Since the average of the nonnegative quantities

$D_{m-1}^{(t)}(a)$ satisfies (12), at least one primitive root $a$ obeys

$$ D_{m-1}^{(t)}(a) = O!\left( \frac{(\log m)^t}{\varphi(m-1)} \right). \tag{13} $$

Therefore good primitive roots exist for every prime modulus $m$.

This completes the proof.

Verification

For fixed $h\ne0$,

$$ F_h(a)=h_1+h_2a+\cdots+h_ta^{t-1} $$

has degree at most $t-1$. Over the field $\mathbf F_m$, such a polynomial has at most $t-1$ roots unless it is identically zero.
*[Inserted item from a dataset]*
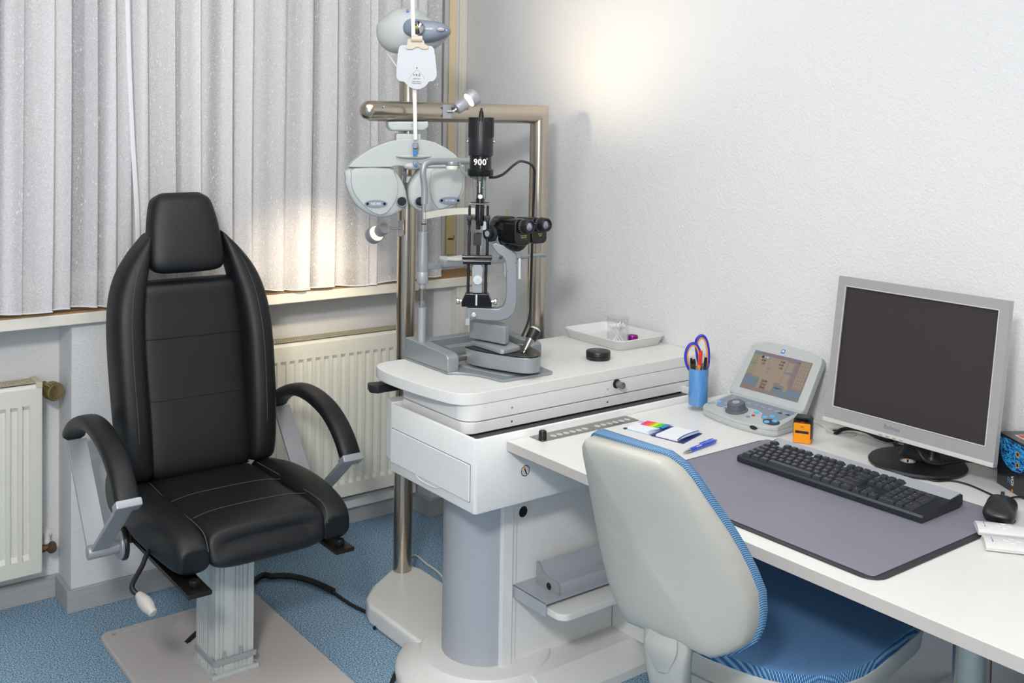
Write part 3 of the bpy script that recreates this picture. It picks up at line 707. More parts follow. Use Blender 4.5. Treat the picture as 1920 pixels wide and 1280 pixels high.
# steel poles
obj('projector_pole', B().cyl((1.763, 2.86, .060), (1.763, 2.86, 1.765), .0300, 40), m_steel, un)
ringv = lambda f: [f(cos(2*pi*i/48)*.0305, sin(2*pi*i/48)*.0305) for i in range(48)]
mitre = ringv(lambda c, s: (2.172+s, 2.70+c, 1.542+s))
obj('arm_pole', B().rings([mitre, ringv(lambda c, s: (2.172+s, 2.70+c, 1.46)), ringv(lambda c, s: (2.172+s, 2.70+c, 0))], cap=False), m_steel, un)
ap = [(.0005, -.030)]+[(.0305*cos(R(a)), -.030*sin(R(a))) for a in range(80, -1, -10)]
b = B().rings([ringv(lambda c, s, r=r, z=z: (1.531+z, 2.70+c*r/.0305, 1.542+s*r/.0305)) for r, z in ap+[(.0305, .3), (.0305, .56)]]+[mitre], cap=False)
obj('swing_arm', b, m_steel, un)
obj('rivet', B().cyl((1.560, 2.668, 1.555), (1.560, 2.666, 1.555), .003, 12), m_chrome, un)

# shelf with the grey document holder on the cabinet side
sh = obj('shelf', B().box(1.690, 2.053, 2.04, 2.182, .2770, .2790, .0008).box(1.690, 1.693, 2.04, 2.182, .245, .279, .0008), m_greycol, un)
hs = B().prism([(2.062, .2792), (2.150, .2792), (2.150, .335), (2.140, .331), (2.120, .312), (2.10, .305), (2.075, .307), (2.066, .305), (2.062, .298)], 1.755, 2.05, 'x', .001)
hd_ = obj('holder', hs, m_greycol, sh)
obj('end_plate', B().prism([(2.058, .2792), (2.153, .2792), (2.153, .338), (2.146, .338), (2.122, .316), (2.10, .309), (2.075, .311), (2.062, .310), (2.058, .300)], 1.748, 1.755, 'x', .001), m_silver, hd_)
obj('socket', B().cyl((1.7475, 2.098, .290), (1.7495, 2.098, .290), .0095, 24), m_ink, hd_)
obj('glass_sheet', B().box(1.70, 2.053, 2.045, 2.11, .2715, .2755), m_glass, sh)
obj('pull_out', B().prism(rrect(1.70, 2.055, 1.985, 2.15, .03), .2475, .2655, 'z', .002), m_creamcap if False else m_white, sh)

# ================================================================== switch desk top (long desk along the right wall)
dk = thing('desk', 'long white desk along the right wall with tubular steel legs', 'desk', (1.98, .9, 0))
obj('desktop', B().box(1.570, 2.388, -.75, 2.056, .696, .720, .0015), m_white, dk)
obj('edge_band', B().box(1.5685, 1.5702, -.75, 2.056, .6965, .7192), m_edge, dk)
obj('end_band', B().box(1.5695, 2.388, 2.0558, 2.0572, .6965, .7192), m_edge, dk)
for lx, ly in ((1.652, .884), (1.652, -.6), (2.30, -.6), (2.30, .55)):
    lg = obj('leg', B().cyl((lx, ly, .012), (lx, ly, .690), .0300, 40), m_steel, dk)
    obj('foot_cap', B().cyl((lx, ly, 0), (lx, ly, .014), .033, 32, .003), m_blackp, lg)
    obj('mount_plate', B().cyl((lx, ly, .689), (lx, ly, .6962), .045, 32), m_silver, lg)
obj('support_bracket', B().box(1.60, 1.63, 2.03, 2.056, .684, .696), m_blackm, dk)
# brushed control strip with knob and membrane keys
cp = obj('control_plate', B().prism(rrect(1.636, 1.972, 2.000, 2.053, .002), .7200, .7212, 'z'), m_nickel, dk)
kn = B(); kc = (1.652, 2.018, .7212); kn.lathe([(.0105, 0), (.0105, .003), (.0095, .006), (.0088, .020), (.0080, .0215), (.003, .022)], kc, (0, 0, 1), 48)
for i in range(18): a = 2*pi*i/18; kn.obox((kc[0]+.0092*cos(a), kc[1]+.0092*sin(a), .7325), (cos(a), sin(a), 0), (-sin(a), cos(a), 0), (0, 0, 1), .0008, .0007, .0075)
obj('knob', kn, m_blackp, cp)
for i in range(13):
    X = 1.690+i*.0215
    if i in (6,): continue
    obj('membrane_key', B().prism(circ(X, 2.022, .0082, .0098, 20), .7212, .7218, 'z', .0003), m_alu, cp)
for X, Y_ in ((1.641, 2.048), (1.641, 2.005), (1.967, 2.048), (1.967, 2.005)): obj('screw', B().cyl((X, Y_, .7212), (X, Y_, .7222), .0028, 12), m_chrome, cp)
gx, gy = (2.3343,1.6219)
g = obj('cable_grommet', B().lathe([(.0395, 0), (.0395, .0015), (.035, .0025), (.012, .0022), (.012, .0005)], (gx, gy, .7200), (0, 0, 1), 40), m_lightp, dk)
obj('grommet_opening', B().cyl((gx, gy+.012, .7215), (gx, gy+.012, .7226), .012), m_ink, g)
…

Since $h\ne0$, it is not identically zero. Hence (8) is valid.

Because a primitive root generates all nonzero residues,

$$ \sum_{x=1}^{m-1}e!\left(\frac{cx}{m}\right) = \begin{cases} m-1,&c\equiv0\pmod m,\ -1,&c\not\equiv0\pmod m, \end{cases} $$

which yields (5).

Finally, substituting (9) into the Erdős-Turán-Koksma bound and using (10) gives (11), and choosing $L=m$ yields (12).

Notes

The mixed-generator version of Theorem N averages over multipliers producing maximum period. In the prime-modulus multiplicative case, averaging over primitive roots is simpler because each Fourier coefficient reduces to a complete character sum over the nonzero residue classes. The bound obtained is stronger, replacing the factor $\log\log m/m$ by $1/\varphi(m-1)$. For infinitely many primes, $\varphi(m-1)$ is of order $(m-1)/\log\log m$, so the two estimates are of essentially comparable magnitude.